▶ [Set problem]
Count the lines below that contain the word "from", and reply with only that number.

▶ [Given data]
-------

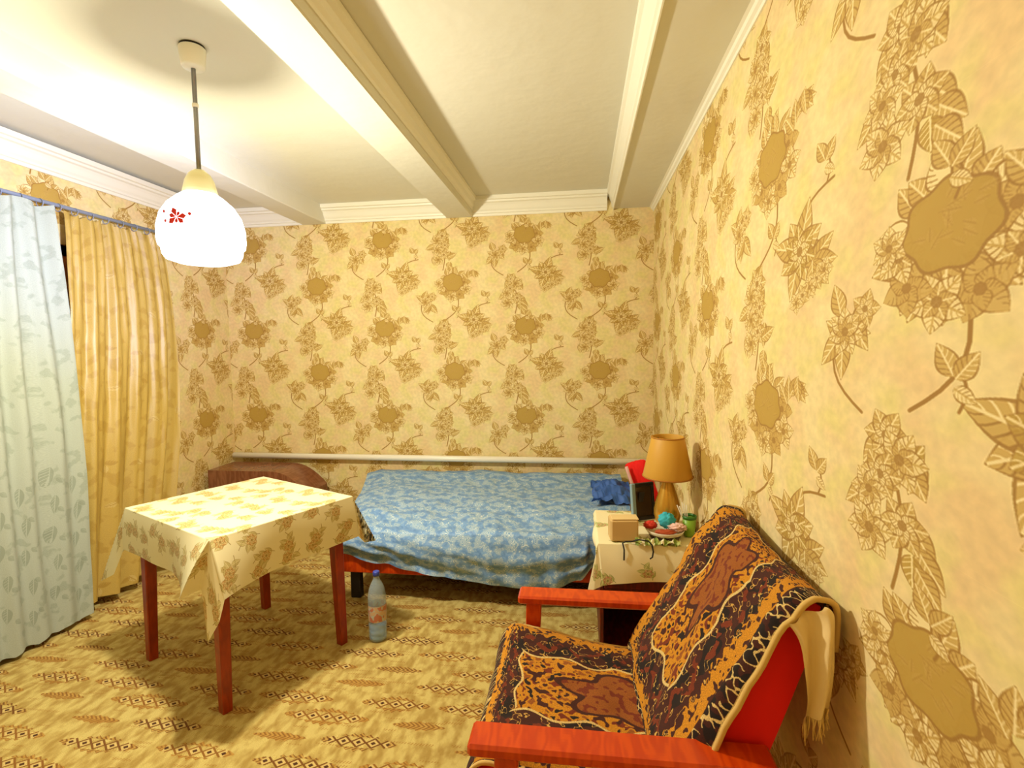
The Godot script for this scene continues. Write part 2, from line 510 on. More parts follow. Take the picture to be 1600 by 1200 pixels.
func make_materials():
	M.paper = mat(Color.WHITE, 0.75, tex(wallpaper()))
	M.carpet = mat(Color.WHITE, 1.0, tex(carpet_tex()))
	M.throw_ = mat(Color.WHITE, 0.95, tex(throw_tex()))
	M.oilcloth = mat(Color.WHITE, 0.35, tex(floral(c8(232, 222, 180), c8(188, 172, 104), c8(148, 118, 56), c8(222, 206, 150), c8(202, 150, 88), 11, 15)))
	M.napkin = mat(Color.WHITE, 0.7, tex(floral(c8(240, 228, 184), c8(168, 176, 92), c8(124, 128, 60), c8(220, 220, 150), c8(214, 122, 112), 12, 6)))
	M.spread = mat(Color.WHITE, 0.55, tex(spread_tex()))
	M.lace = mat(Color.WHITE, 0.8, tex(lace_tex(c8(172, 180, 168), c8(132, 142, 126), 5, true)))
	M.gold = mat(Color.WHITE, 0.42, tex(lace_tex(c8(190, 160, 80), c8(160, 124, 48), 8, false)))
	for k in ["lace", "gold"]:
		M[k].backlight_enabled = true; M[k].backlight = Color(0.25, 0.25, 0.25)
	M.plaster = bump(tri_mat(c8(222, 219, 202), 0.7, null, 1.0), 3, 0.02, 0.15)
	M.white = mat(c8(240, 236, 218), 0.4)
	M.pipe = mat(c8(236, 230, 212), 0.3)
	M.wood = tri_mat(Color.WHITE, 0.32, tex(wood_tex(c8(206, 72, 8), c8(186, 54, 6), 2)), 2.0)
	M.darkwood = tri_mat(Color.WHITE, 0.4, tex(wood_tex(c8(104, 26, 12), c8(76, 16, 8), 3)), 2.0)
	M.legwood = tri_mat(Color.WHITE, 0.35, tex(wood_tex(c8(160, 54, 14), c8(132, 40, 10), 4)), 2.0)
	M.brown = tri_mat(Color.WHITE, 0.25, tex(wood_tex(c8(142, 92, 62), c8(122, 74, 48), 6)), 1.5)
	M.black = mat(c8(22, 16, 14), 0.6)
	M.red = mat(c8(232, 16, 4), 0.85)
	M.frame = tri_mat(Color.WHITE, 0.4, tex(wood_tex(c8(214, 132, 80), c8(196, 112, 64), 9)), 2.0)
	M.glass = mat(Color(0.5, 0.55, 0.7, 0.25), 0.03); M.glass.transparency = BaseMaterial3D.TRANSPARENCY_ALPHA
	M.steel = mat(c8(150, 150, 150), 0.35, null, 0.6)
	M.rail = mat(c8(130, 140, 160), 0.4)
	M.outer = mat(c8(150, 140, 125), 0.9)

# =============================================================== room
func wall_mesh(x0: Vector3, dir: Vector3, len_: float, thick: Vector3, holes: Array, off: Vector2, tile := Vector2(1.17, 0.72)) -> ArrayMesh:
	# a wall from x0 along dir, floor to HC, thick away from the room; holes = [[s0, s1, y0, y1]]
	var st = st_new()
	var up = Vector3.UP
	var quad = func(a: Vector3, b: Vector3, c: Vector3, d: Vector3, ta: Vector2, tb: Vector2, tc: Vector2, td: Vector2, facing: Vector3):
		st.set_smooth_group(-1)
		var p = [a, b, c, d]; var t = [ta, tb, tc, td]
		var order = [0, 1, 2, 0, 2, 3]
		if (b - a).cross(c - a).dot(facing) > 0: order = [0, 2, 1, 0, 3, 2]
		for k in order:
			st.set_uv(t[k]); st.add_vertex(p[k])
	var uv = func(s, y): return Vector2((s + off.x) / tile.x, (HC - y + off.y) / tile.y)
	var ss = [0.0, len_]; var ys = [0.0, HC]
	for h in holes: ss.append(h[0]); ss.append(h[1]); ys.append(h[2]); ys.append(h[3])
	ss.sort(); ys.sort()
	for i in ss.size() - 1:
		for j in ys.size() - 1:
			var s0 = ss[i]; var s1 = ss[i + 1]; var y0 = ys[j]; var y1 = ys[j + 1]
			var open = false
			for h in holes:
				if s0 >= h[0] - 1e-5 and s1 <= h[1] + 1e-5 and y0 >= h[2] - 1e-5 and y1 <= h[3] + 1e-5: open = true
			if open: continue
			for side in 2:
				var o = thick * side
				quad.call(x0 + dir * s0 + up * y0 + o, x0 + dir * s1 + up * y0 + o, x0 + dir * s1 + up * y1 + o, x0 + dir * s0 + up * y1 + o,
					uv.call(s0, y0), uv.call(s1, y0), uv.call(s1, y1), uv.call(s0, y1), thick * (2 * side - 1))
	var z = Vector2.ZERO
	for h in holes + [[0.0, len_, 0.0, HC, true]]:
		var outer = h.size() > 4
		var c = [x0 + dir * h[0] + up * h[2], x0 + dir * h[1] + up * h[2], x0 + dir * h[1] + up * h[3], x0 + dir * h[0] + up * h[3]]
		var mid = (c[0] + c[2]) / 2
		for k in 4:
			var a = c[k]; var b = c[(k + 1) % 4]
			var f = ((a + b) / 2 - mid) * (1 if outer else -1)
			quad.call(a, b, b + thick, a + thick, z, z, z, z, f)
	st.generate_normals(); return st.commit()

func slab(lo: Vector3, hi: Vector3, uvs: Vector2) -> ArrayMesh:
	# box with world-metre UVs on its horizontal faces
	var st = st_new(); st.set_smooth_group(-1)
	var mid = (lo + hi) / 2
	var b = func(i): return Vector3(hi.x if i & 1 else lo.x, hi.y if i & 2 else lo.y, hi.z if i & 4 else lo.z)
	for f in [[0, 1, 3, 2], [4, 5, 7, 6], [0, 1, 5, 4], [2, 3, 7, 6], [0, 2, 6, 4], [1, 3, 7, 5]]:
		var p = []
		for i in f: p.append(b.call(i))
		var o = [0, 1, 2, 0, 2, 3]
		if (p[1] - p[0]).cross(p[2] - p[0]).dot((p[0] + p[2]) / 2 - mid) > 0: o = [0, 2, 1, 0, 3, 2]
		for k in o:
			st.set_uv(Vector2(p[k].x / uvs.x, p[k].z / uvs.y)); st.add_vertex(p[k])
	st.generate_normals(); return st.commit()

func room():
	var T = 0.15
	struct("floor", slab(Vector3(XL - T, -0.12, ZB - T), Vector3(XR + T, -0.008, ZF + T), Vector2.ONE), M.brown, "floor under the carpet")
	var cp = obj("carpet", slab(Vector3(XL + 0.005, -0.008, ZB + 0.005), Vector3(XR - 0.005, 0.0, ZF - 0.005), Vector2(0.80, 0.68)), M.carpet)
	tag(cp, "beige carpet with rows of brown lozenge motifs covering the whole floor", "carpet")
	struct("ceiling", slab(Vector3(XL - T, HC, ZB - T), Vector3(XR + T, HC + 0.15, ZF + T), Vector2.ONE), M.plaster, "plain white plaster ceiling")
	struct("wall_back", wall_mesh(Vector3(XL, 0, ZB), Vector3.RIGHT, XR - XL, Vector3(0, 0, -T), [], Vector2(-1.126, -0.083)), M.paper, "back wall papered with golden brown flowers above the bed")
	struct("wall_right", wall_mesh(Vector3(XR, 0, ZB), Vector3.BACK, ZF - ZB, Vector3(T, 0, 0), [], Vector2(-2.886, -0.077), Vector2(1.52, 0.72)), M.paper, "right wall papered with golden brown flowers beside the armchair")
	struct("wall_left", wall_mesh(Vector3(XL, 0, ZF), Vector3.FORWARD, ZF - ZB, Vector3(-T, 0, 0), [[ZF + 1.35, ZF + 2.78, 0.85, 2.12]], Vector2(0.2, -0.08)), M.paper, "left wall with the window behind the curtains")
	struct("wall_front", wall_mesh(Vector3(XR, 0, ZF), Vector3.LEFT, XR - XL, Vector3(0, 0, T), [], Vector2(0.1, -0.08)), M.paper, "wall behind the photographer")
	# beams
	var mid = obj("ceiling_beam", box(Vector3((-1.062 - 0.847) / 2, (HC + HB) / 2 + 0.005, (ZB + ZF) / 2), Vector3(0.215, HC - HB + 0.01, ZF - ZB), 0.006), M.plaster)
	mid.set_meta("kind", "structure"); mid.set_meta("label", "white boxed ceiling beam in the middle of the ceiling")
	var lb = obj("ceiling_beam", box(Vector3((-2.29 - 2.085) / 2, (HC + HB) / 2 + 0.005, (ZB + ZF) / 2), Vector3(0.205, HC - HB + 0.01, ZF - ZB), 0.006), M.plaster)
	lb.set_meta("kind", "structure"); lb.set_meta("label", "white boxed ceiling beam left of the pendant lamp, near the curtains")
	var rb = obj("ceiling_beam", box(Vector3((0.256 + XR) / 2, (HC + HB) / 2 + 0.012, (ZB + ZF) / 2), Vector3(XR - 0.256, HC - HB, ZF - ZB), 0.004), M.plaster)
	rb.set_meta("kind", "structure"); rb.set_meta("label", "wide boxed ceiling beam running along the right wall")
	# mouldings
	var crown = []
	for p in [[0, 0], [0.012, 0], [0.014, 0.018], [0.024, 0.022], [0.026, 0.034], [0.036, 0.046], [0.05, 0.074], [0.06, 0.088], [0.074, 0.094], [0.077, 0.106], [0.092, 0.11], [0.094, 0.138], [0, 0.138]]: crown.append(Vector2(p[0], p[1]))
	var small = []
	for p in [[0, 0], [0.006, 0], [0.008, 0.012], [0.018, 0.018], [0.022, 0.03], [0.034, 0.034], [0.036, 0.044], [0, 0.044]]: small.append(Vector2(p[0], p[1]))
	var thin = []
	for p in [[0, 0.045], [0.006, 0.045], [0.009, 0.06], [0.02, 0.075], [0.026, 0.1], [0.044, 0.112], [0.046, 0.136], [0, 0.136]]: thin.append(Vector2(p[0], p[1]))
	var side = []
	for p in [[0, -0.002], [0.006, -0.002], [0.008, 0.02], [0.016, 0.026], [0.018, 0.05], [0.032, 0.08], [0.04, 0.1], [0.052, 0.108], [0.054, 0.138], [0, 0.138]]: side.append(Vector2(p[0], p[1]))
	var y = HB
	var k = 1
	for s in [[-2.085, -1.062, "between the left and middle beams"], [-0.847, 0.205, "between the middle and right beams"], [XL, -2.29, "in the corner left of the left beam"]]:
		struct("trim_%d" % k, moulding(Vector3(s[0], y, ZB), Vector3(s[1], y, ZB), Vector3.BACK, crown), M.white, "white ceiling moulding on the back wall " + s[2]); k += 1
	struct("trim_%d" % k, moulding(Vector3(XL, y - 0.02, ZB), Vector3(XL, y - 0.02, ZF), Vector3.RIGHT, crown), M.white, "white ceiling moulding along the left wall above the curtains"); k += 1
	struct("trim_%d" % k, moulding(Vector3(XR, y - 0.022, ZB), Vector3(XR, y - 0.022, ZF), Vector3.LEFT, small), M.white, "narrow white moulding at the top of the right wall"); k += 1
	struct("trim_%d" % k, moulding(Vector3(0.256, y + 0.002, ZB), Vector3(0.256, y + 0.002, ZF), Vector3.LEFT, side), M.white, "white moulding along the side of the right ceiling beam"); k += 1
	struct("trim_%d" % k, moulding(Vector3(-0.847, y, ZB), Vector3(-0.847, y, ZF), Vector3.RIGHT, thin), M.white, "slim moulding along the right side of the middle beam"); k += 1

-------

▶ [Result of the task]
2